[Required task] Your task is to retype the lines from the opening of the material through the line that includes "COL=S.collection". Do not copy the pictures.

[Collected material]
^^^^

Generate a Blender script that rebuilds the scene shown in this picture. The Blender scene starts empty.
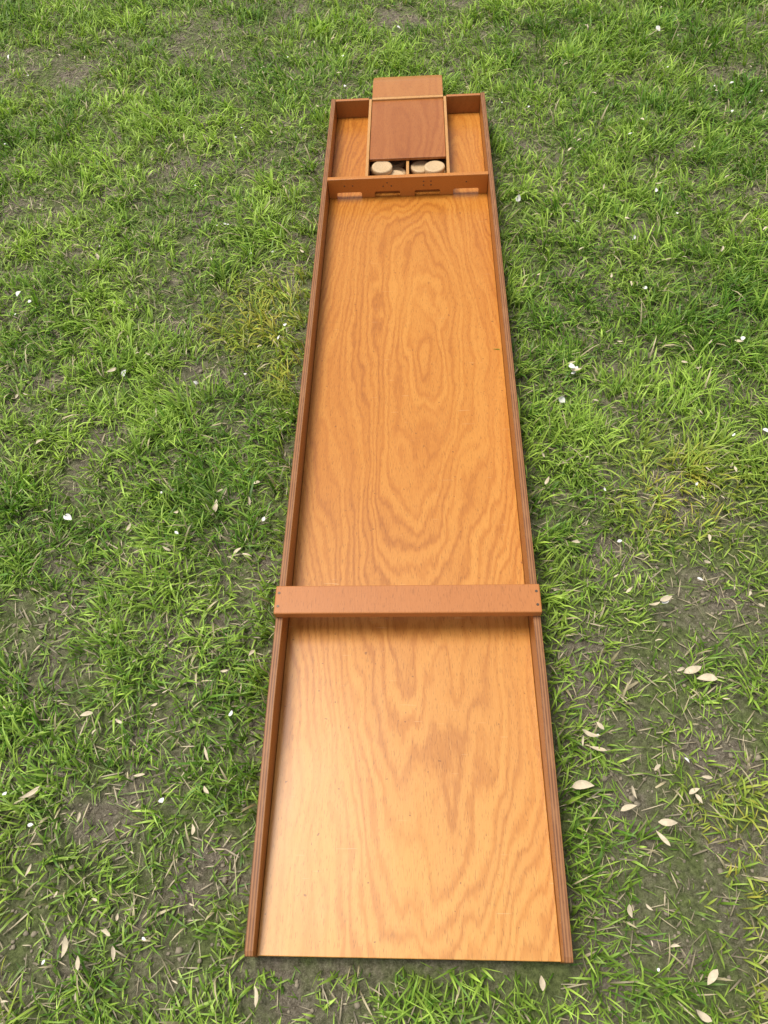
import bpy, bmesh, numpy as np, math, random
from mathutils import Vector, Euler
rng=np.random.default_rng(7); random.seed(5)
S=bpy.context.scene
S.view_settings.view_transform='Standard'; S.view_settings.look='None'; S.view_settings.exposure=0
COL=S.collection

# ---------------- helpers ----------------
def nt(name):
    m=bpy.data.materials.new(name); m.use_nodes=True; t=m.node_tree
    for n in list(t.nodes): t.nodes.remove(n)
    return m,t
class G:
    def __init__(s,t): s.t=t
    def n(s,typ,**k):
        n=s.t.nodes.new(typ)
        for a,b in k.items(): setattr(n,a,b)
        return n
    def l(s,a,b): s.t.links.new(a,b)
    def val(s,inp,v):
        if isinstance(v,bpy.types.NodeSocket): s.l(v,inp)
        else: inp.default_value=v
    def math(s,op,a,b=0.0,c=None):
        n=s.n('ShaderNodeMath',operation=op); s.val(n.inputs[0],a); s.val(n.inputs[1],b)
        if c is not None: s.val(n.inputs[2],c)
        return n.outputs[0]
    def map(s,vec,scale,loc=(0,0,0)):
        n=s.n('ShaderNodeMapping'); s.l(vec,n.inputs[0]); n.inputs['Scale'].default_value=scale; n.inputs['Location'].default_value=loc
        return n.outputs[0]
    def noise(s,vec,scale=1,detail=3,rough=.5,dist=0):
        n=s.n('ShaderNodeTexNoise'); s.l(vec,n.inputs['Vector']); n.inputs['Scale'].default_value=scale
        n.inputs['Detail'].default_value=detail; n.inputs['Roughness'].default_value=rough; n.inputs['Distortion'].default_value=dist
        return n.outputs[0]
    def ramp(s,fac,stops):
        n=s.n('ShaderNodeValToRGB'); s.l(fac,n.inputs[0]); e=n.color_ramp.elements
        while len(e)<len(stops): e.new(.5)
        for i,(p,c) in enumerate(stops):
            e[i].position=p; e[i].color=(c[0],c[1],c[2],1) if isinstance(c,tuple) else (c,c,c,1)
        return n.outputs[0]
    def mix(s,fac,a,b,mode='MIX'):
        n=s.n('ShaderNodeMix',data_type='RGBA',blend_type=mode)
        s.val(n.inputs[0],fac)
        for i,v in ((6,a),(7,b)):
            if isinstance(v,tuple): n.inputs[i].default_value=(v[0],v[1],v[2],1)
            else: s.l(v,n.inputs[i])
        return n.outputs[2]

def wood(name,dark,mid,light,ringc=(0.02,1.12),ring=1.0,yscale=.2,coat=.35,rough=.40,ringfreq=520,amp=1.0,seed=0.0,edge=False,bumpd=.0005,mellow=False):
    m,t=nt(name); g=G(t)
    tc=g.n('ShaderNodeTexCoord').outputs['Object']
    sep=g.n('ShaderNodeSeparateXYZ'); g.l(tc,sep.inputs[0])
    wob=g.noise(g.map(tc,(5.5,1.5,4),(seed,seed*2,0)),1,3,.5)
    wob2=g.noise(g.map(tc,(42,11,10),(seed+3,1,0)),1,4,.6)
    wob3=g.noise(g.map(tc,(160,60,10),(seed+5,1,0)),1,2,.5)
    dx=g.math('SUBTRACT',sep.outputs[0],ringc[0]); dy=g.math('MULTIPLY',g.math('SUBTRACT',sep.outputs[1],ringc[1]),yscale)
    r=g.math('SQRT',g.math('ADD',g.math('MULTIPLY',dx,dx),g.math('MULTIPLY',dy,dy)))
    f=g.math('ADD',r,g.math('MULTIPLY',wob,.20*ring)); f=g.math('ADD',f,g.math('MULTIPLY',wob2,.022)); f=g.math('ADD',f,g.math('MULTIPLY',wob3,.003))
    s1=g.math('SINE',g.math('MULTIPLY',f,ringfreq)); s1=g.math('MULTIPLY_ADD',s1,.5,.5)
    s1=g.math('POWER',s1,2.0)
    s2=g.math('SINE',g.math('MULTIPLY',f,ringfreq*.37)); s2=g.math('MULTIPLY_ADD',s2,.5,.5)
    fade=g.noise(g.map(tc,(9,3,9),(seed+31,0,0)),1,3,.55)
    s1=g.math('MULTIPLY',s1,g.ramp(fade,[(.28,.15),(.60,1.0)]))
    fine=g.noise(g.map(tc,(900,55,300),(seed,0,0)),1,2,.6)
    flecks=g.ramp(g.noise(g.map(tc,(1000,110,500),(seed+9,0,0)),1,1,.5),[(.60,0.0),(.70,1.0)])
    big=g.noise(g.map(tc,(4,1.3,5),(seed+7,0,0)),1,3,.5)
    a=g.math('ADD',g.math('MULTIPLY',s1,.23*amp),g.math('MULTIPLY',s2,.11*amp))
    a=g.math('ADD',a,g.math('MULTIPLY',big,.62)); a=g.math('ADD',a,g.math('MULTIPLY',g.math('SUBTRACT',fine,.5),.6))
    col=g.ramp(a,[(.15,light),(.5,mid),(.92,dark)])
    if mellow:
        k=g.ramp(sep.outputs[1],[(0.0,1.0),(.8,0.0)])
        col=g.mix(g.math('MULTIPLY',k,.45),col,g.mix(s1,(.70,.38,.105),(.56,.25,.05)))
    col=g.mix(g.math('MULTIPLY',flecks,.40),col,tuple(c*.45 for c in dark))
    w=g.ramp(g.noise(g.map(tc,(60,60,60)),1,5,.7),[(.66,0.0),(.75,1.0)])
    col=g.mix(g.math('MULTIPLY',w,.12),col,tuple(c*.5 for c in dark))
    if mellow:
        sp=g.ramp(g.noise(g.map(tc,(130,130,130)),1,1,.4),[(.785,0.0),(.80,1.0)])
        col=g.mix(g.math('MULTIPLY',sp,.6),col,(.12,.04,.012))
        sc=g.ramp(g.noise(g.map(tc,(22,420,90),(4,2,0)),1,1,.4),[(.785,0.0),(.80,1.0)])
        col=g.mix(g.math('MULTIPLY',sc,.3),col,(.75,.5,.25))
    if edge:
        st=g.math('SINE',g.math('MULTIPLY',sep.outputs[0],2*math.pi/.0040)); st=g.math('MULTIPLY_ADD',st,.5,.5)
        col=g.mix(g.ramp(st,[(.35,0.0),(.65,1.0)]),(.31,.13,.045),(.15,.055,.02))
        w2=g.ramp(g.noise(g.map(tc,(80,25,80)),1,4,.7),[(.45,0.0),(.7,1.0)])
        col=g.mix(g.math('MULTIPLY',w2,.45),col,(.38,.18,.07))
    p=g.n('ShaderNodeBsdfPrincipled'); g.l(col,p.inputs['Base Color'])
    rr=g.math('MULTIPLY_ADD',g.noise(g.map(tc,(14,6,14)),1,5,.7),.25,rough-.1)
    g.l(rr,p.inputs['Roughness']); p.inputs['Coat Weight'].default_value=coat; p.inputs['Coat Roughness'].default_value=.2
    p.inputs['Specular IOR Level'].default_value=.35
    b=g.n('ShaderNodeBump'); b.inputs['Strength'].default_value=.3; b.inputs['Distance'].default_value=bumpd
    g.l(g.math('ADD',fine,g.math('MULTIPLY',g.noise(g.map(tc,(22,7,20)),1,2,.5),1.4)),b.inputs['Height']); g.l(b.outputs[0],p.inputs['Normal'])
    o=g.n('ShaderNodeOutputMaterial'); g.l(p.outputs[0],o.inputs[0]); return m

def plain(name,col,rough=.5,metal=0,var=.3,sc=60):
    m,t=nt(name); g=G(t); tc=g.n('ShaderNodeTexCoord').outputs['Object']
    n=g.noise(tc,sc,4,.6)
    c=g.mix(n,tuple(x*(1-var) for x in col),tuple(min(1,x*(1+var)) for x in col))
    p=g.n('ShaderNodeBsdfPrincipled'); g.l(c,p.inputs['Base Color']); p.inputs['Roughness'].default_value=rough; p.inputs['Metallic'].default_value=metal
    o=g.n('ShaderNodeOutputMaterial'); g.l(p.outputs[0],o.inputs[0]); return m

M_floor=wood('varnished_beech_floor',(.33,.10,.011),(.48,.172,.021),(.58,.245,.040),coat=.22,mellow=True,ringc=(.03,1.05),amp=1.35)
M_rail=wood('varnished_rail',(.22,.075,.015),(.31,.112,.023),(.38,.15,.033),ring=.5,seed=3,coat=.1,amp=.5)
M_edge=wood('plywood_edge',(.3,.12,.05),(.4,.17,.08),(.5,.2,.1),edge=True,coat=.05,rough=.55)
M_bar=wood('crossbar_wood',(.36,.12,.028),(.42,.148,.037),(.47,.175,.048),ring=.2,seed=5,coat=.12,amp=.3)
M_gate=wood('gate_wood',(.38,.13,.022),(.47,.165,.027),(.53,.205,.038),ring=.2,seed=8,coat=.2,amp=.2)
M_lid=wood('lid_wood',(.26,.072,.014),(.34,.105,.020),(.41,.145,.033),ringc=(-.02,1.8),seed=11,coat=.2,amp=1.1,ringfreq=300)
M_flap=wood('flap_wood',(.34,.11,.026),(.41,.15,.036),(.47,.19,.048),ringc=(0,2.2),seed=14,coat=.2,amp=.8,ringfreq=300)
M_pale=wood('puck_wood',(.44,.28,.13),(.56,.38,.20),(.64,.47,.28),ring=.3,seed=17,coat=.05,rough=.5,amp=.5)
M_div=wood('divider_wood',(.40,.16,.04),(.50,.23,.06),(.60,.32,.11),ring=.3,seed=21,coat=.2,amp=.3)
M_screw=plain('screw_metal',(.10,.07,.05),.4,.6)
M_pin=plain('pin_dark',(.10,.045,.015),.5,0)

def mesh_obj(name,verts,faces,mats,fm=None,parent=None,bevel=0,smooth=False):
    me=bpy.data.meshes.new(name); me.from_pydata(verts,[],faces)
    for m in mats: me.materials.append(m)
    if fm: me.polygons.foreach_set('material_index',fm)
    bm=bmesh.new(); bm.from_mesh(me); bmesh.ops.recalc_face_normals(bm,faces=bm.faces); bm.to_mesh(me); bm.free()
    if smooth: me.polygons.foreach_set('use_smooth',[True]*len(me.polygons))
    o=bpy.data.objects.new(name,me); COL.objects.link(o)
    if parent: o.parent=parent
    if bevel:
        b=o.modifiers.new('bevel','BEVEL'); b.width=bevel; b.segments=2; b.limit_method='ANGLE'
    return o
def box(name,x0,x1,y0,y1,z0,z1,mat,parent,bevel=.0012,top=None):
    v=[(x0,y0,z0),(x1,y0,z0),(x1,y1,z0),(x0,y1,z0),(x0,y0,z1),(x1,y0,z1),(x1,y1,z1),(x0,y1,z1)]
    f=[(0,3,2,1),(4,5,6,7),(0,1,5,4),(1,2,6,5),(2,3,7,6),(3,0,4,7)]
    mats=[mat]+([top] if top else [])
    return mesh_obj(name,v,f,mats,[0,1 if top else 0,0,0,0,0],parent,bevel)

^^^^

[Task result]
Generate a Blender script that rebuilds the scene shown in this picture. The Blender scene starts empty.
import bpy, bmesh, numpy as np, math, random
from mathutils import Vector, Euler
rng=np.random.default_rng(7); random.seed(5)
S=bpy.context.scene
S.view_settings.view_transform='Standard'; S.view_settings.look='None'; S.view_settings.exposure=0
COL=S.collection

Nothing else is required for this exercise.